Car companies have also made attempts to increase pedestrian safety in recent years. In January, Volvo Cars introduced a concept car with built-in pedestrian-collision avoidance technology at the North American International Auto Show in Detroit.

The Volvo S60, which will be launched in 2010, uses a wide-angle radar to spot obstacles at the side of the road and a windshield-mounted camera sensor to attain an image of them. If the car's internal image-analysis software identifies an object as a person, the camera tracks the image.

Young's research team at Warwick is working on a similar concept to Volvo's but their technology will rely less on radar. He said that the use of two cameras will provide more information about the shape and movement of an object.
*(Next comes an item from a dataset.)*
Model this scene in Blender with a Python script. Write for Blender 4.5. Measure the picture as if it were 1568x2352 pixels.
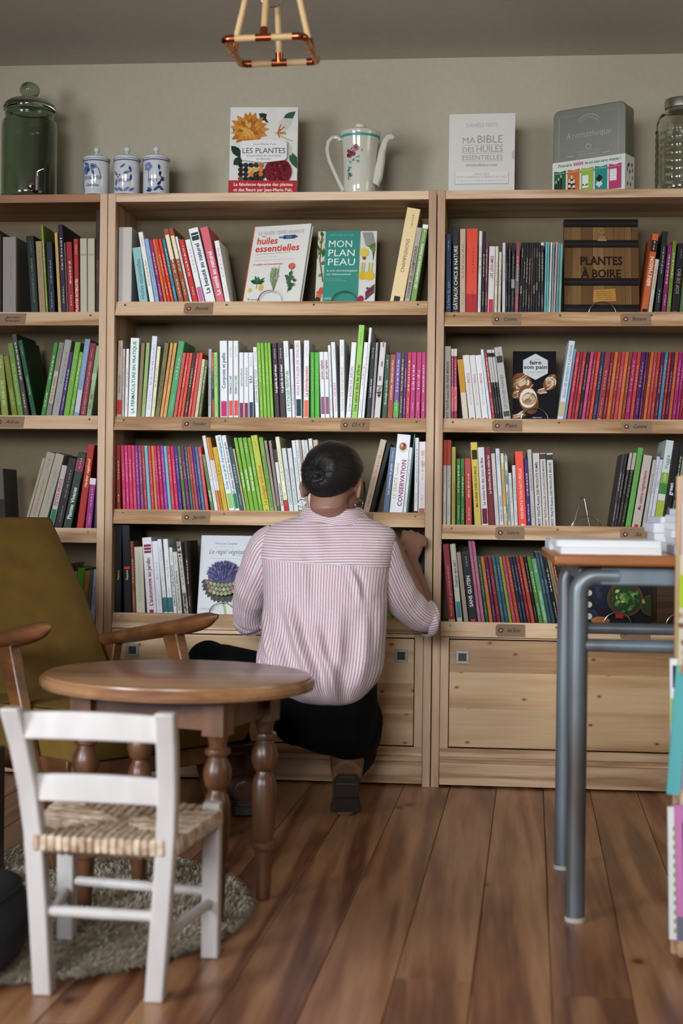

The challenge will be to ascertain how to process this additional information. 'We've got to be able to do it in real time so we need fairly simple algorithms to run on today's processors,' added Young. 'My suspicion is a lot of what we come up with may not be immediately useable, but it may well be useable in a few years' time as processing speeds go up. We can't limit ourselves to using today's hardware.'

The autonomous trend was recently demonstrated by Jaguar Land Rover. On March 3 the company unveiled a hybrid vehicle that uses GPS and mapping data to automatically adjust vehicle speed depending on local speed limits, traffic conditions and road features such as bends. It is also programmed to decelerate when travelling past schools, approaching traffic lights and pedestrian crossings. The vehicle, using control technology dubbed Sentience, will be commercially available in Jaguar Land Rover cars in four years.

Young and Huang's ADAS may be available in commercial road vehicles in around a decade.

'I think pedestrian safety is something where legislation is going to demand that vehicle manufacturers do something about it,' added Young.